Geo wanna dance metry? Wut.

                Look around you. What do you see? If you would ask me, I’d say I see geometry. Geometry is all about shapes and its properties, sizes, and the relative position of figures. During our nursery and kinder years, we would just be asked to draw and identify different shapes and its sizes. During our elementary years, if I remember correctly, the teacher started introducing us to solving simple geometrical problems on fourth grade. Those were the easy days, as we progress, Geometry keeps getting more and more complicated.

                Our group started off with a toothpick game. To understand geometry, the first thing you’d have to keep in mind is to follow the steps or instructions. As observed, word problems involving geometry consists of instruction or clues for its illustration and through the illustration, you get to see which formula you’ll need to use. If you got the illustration wrong, then you might probably have the answer to the problem wrong too.

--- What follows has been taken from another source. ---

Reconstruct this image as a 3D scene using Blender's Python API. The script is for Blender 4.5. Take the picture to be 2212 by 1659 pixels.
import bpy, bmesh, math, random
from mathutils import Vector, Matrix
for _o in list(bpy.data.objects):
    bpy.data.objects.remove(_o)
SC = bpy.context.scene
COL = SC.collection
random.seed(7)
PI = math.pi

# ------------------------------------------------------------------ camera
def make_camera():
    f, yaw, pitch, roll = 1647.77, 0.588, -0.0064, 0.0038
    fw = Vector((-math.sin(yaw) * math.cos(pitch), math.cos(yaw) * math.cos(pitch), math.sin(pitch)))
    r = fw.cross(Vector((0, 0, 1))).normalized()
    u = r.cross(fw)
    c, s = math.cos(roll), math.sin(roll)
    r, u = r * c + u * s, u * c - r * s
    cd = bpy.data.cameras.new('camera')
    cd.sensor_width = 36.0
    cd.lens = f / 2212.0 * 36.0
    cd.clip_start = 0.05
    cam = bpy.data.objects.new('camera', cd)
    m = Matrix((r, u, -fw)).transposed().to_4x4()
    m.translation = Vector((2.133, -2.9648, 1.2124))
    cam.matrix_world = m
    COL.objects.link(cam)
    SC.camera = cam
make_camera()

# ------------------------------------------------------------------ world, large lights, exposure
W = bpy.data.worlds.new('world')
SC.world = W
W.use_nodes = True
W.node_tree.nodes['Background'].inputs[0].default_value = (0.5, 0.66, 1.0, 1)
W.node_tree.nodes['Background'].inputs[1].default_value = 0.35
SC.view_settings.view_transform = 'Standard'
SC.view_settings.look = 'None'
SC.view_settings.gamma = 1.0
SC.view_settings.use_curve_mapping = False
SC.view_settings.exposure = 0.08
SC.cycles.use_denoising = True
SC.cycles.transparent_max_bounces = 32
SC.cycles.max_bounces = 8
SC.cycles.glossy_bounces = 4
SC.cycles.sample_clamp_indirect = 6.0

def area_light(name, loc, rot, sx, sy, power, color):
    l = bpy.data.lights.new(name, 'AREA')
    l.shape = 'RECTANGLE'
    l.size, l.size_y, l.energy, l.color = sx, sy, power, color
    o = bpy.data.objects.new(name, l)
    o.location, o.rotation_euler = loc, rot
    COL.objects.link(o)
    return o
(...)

                We then had a debate concerning the shapes of buildings. In my opinion, it is actually nice to see buildings with a base shaped differently other than a square or a rectangle.  For stability, buildings with bases shaped like a triangle is the best, but for economical purposes, buildings with rectangular bases are the best.

                We ended with a video presentation about the different types of geometry. There are three basic types of geometry, these are the Euclidean geometry, elliptic geometry, and hyperbolic geometry. Euclidean geometry basically consist of the theorems and rules that we learned on our elementary and high school years. This include the Pythagorean Theorem, rules for triangles, shapes, areas and angles.  We also have a non-Euclidean geometry which is the elliptic geometry or the Riemannian geometry. Riemannian geometry follows the axioms of Euclid except that the parallel postulate is replaced by the axiom that says, "Through any point in the plane, there exist no lines parallel to a given line." Another non-Euclidean geometry is the hyperbolic geometry which is also called saddle geometry or Lobachevskian Geometry. Hyperbolic geometry rejects Euclid’s parallel postulate. Hyperbolic geometry states that there are at least two points parallel to a given line through a point that is not found on it.